Sustaining success in England's top division has proved beyond every manager except Alex Ferguson, who retired in 2013 after winning 13 Premier League titles at Manchester United.

PHOTO: Manchester City players line up for a minutes silence to remember the victims of the Bradford fire before the English Premier League soccer match between Manchester City and Aston Villa at the Etihad Stadium, Manchester, England, Saturday April 25, 2015. (AP Photo/Jon Super)
Manchester City players line up for a minutes silence to remember the victims of the Bradford fire before the English Premier League soccer match between Manchester City and Aston Villa at the Etihad Stadium, Manchester, England, Saturday April 25, 2015. (AP Photo/Jon Super)
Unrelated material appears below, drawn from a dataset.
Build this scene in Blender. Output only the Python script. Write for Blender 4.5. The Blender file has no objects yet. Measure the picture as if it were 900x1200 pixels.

In 2012-13, City endured a slump in the season after winning the league title and it cost then-manager Roberto Mancini his job. The same has happened under Pellegrini.

City's signings last year were strategic, intending to bolster areas of the squad that appeared light — like at goalkeeper, right back, center half and defensive midfield. As Chelsea was signing Diego Costa, Arsenal was bringing in Alexis Sanchez and Manchester United was spending $250 million, Willy Caballero, Bacary Sagna, Eliaquim Mangala, Fernando and an aging Frank Lampard were arriving at City. Hardly names to set the pulse racing.

In fairness to City, the club was restricted to a net spend of 49 million pounds ($75 million) after breaking financial fair play rules, but it didn't stop them from splashing out a reported 42 million pounds ($64 million) on Mangala, the France center back who has failed to impress since joining from FC Porto.

Pellegrini said in a recent interview that his team needs a "crack" player that "gives you a kind of ascendancy, status." Whether he'll be around to see this happen is another question.

Some of City's key players — like Pablo Zabaleta, Vincent Kompany and Yaya Toure — haven't reached the level of last season in this post-World Cup campaign. The future of the 31-year-old Toure, who has been at the heart of City's growth as a domestic force since 2010, is under particular scrutiny amid reported interest from Paris Saint-Germain and Inter Milan.

The average age of City's squad is nearly 29, which reportedly is the highest in the Premier League and one of the highest in Europe. There is a general feeling it could do with an injection of youth.

"Now it seems like because we have not won something, it's a disaster and we have to change seven or eight players, the manager," Zabaleta said in quotes carried Tuesday in the British media. "That's what people say."

City has been linked with Belgium winger Kevin de Bruyne and Paul Pogba — the in-demand France midfielder who could be a like-for-like replacement for Toure — while Aleksandar Kolarov, Stevan Jovetic and Edin Dzeko are among the players expected to leave. Lampard is moving to Major League Soccer and the contract of versatile midfielder James Milner expires this season.

The biggest call City needs to make, though, is on Pellegrini, the Chilean who has brought serenity to the Etihad since replacing Mancini and has a playing philosophy that fits the holistic approach favored by City's Spanish executives, CEO Ferran Soraino and director of football Txiki Beguiristain.

But is Pellegrini's laid-back style leaving players in the comfort zone? Is he tactically astute enough to go head-to-head with Jose Mourinho and Louis van Gaal next season?

Juergen Klopp will be available once he leaves Borussia Dortmund and has already been linked with City. Pep Guardiola appears City's dream manager but has pledged his immediate future to Bayern Munich. Real Madrid coach Carlo Ancelotti and Napoli coach Rafa Benitez have also been mentioned, while Patrick Vieira — City's head of youth development — is also a possible option.

It's set to be a busy, intriguing offseason at City.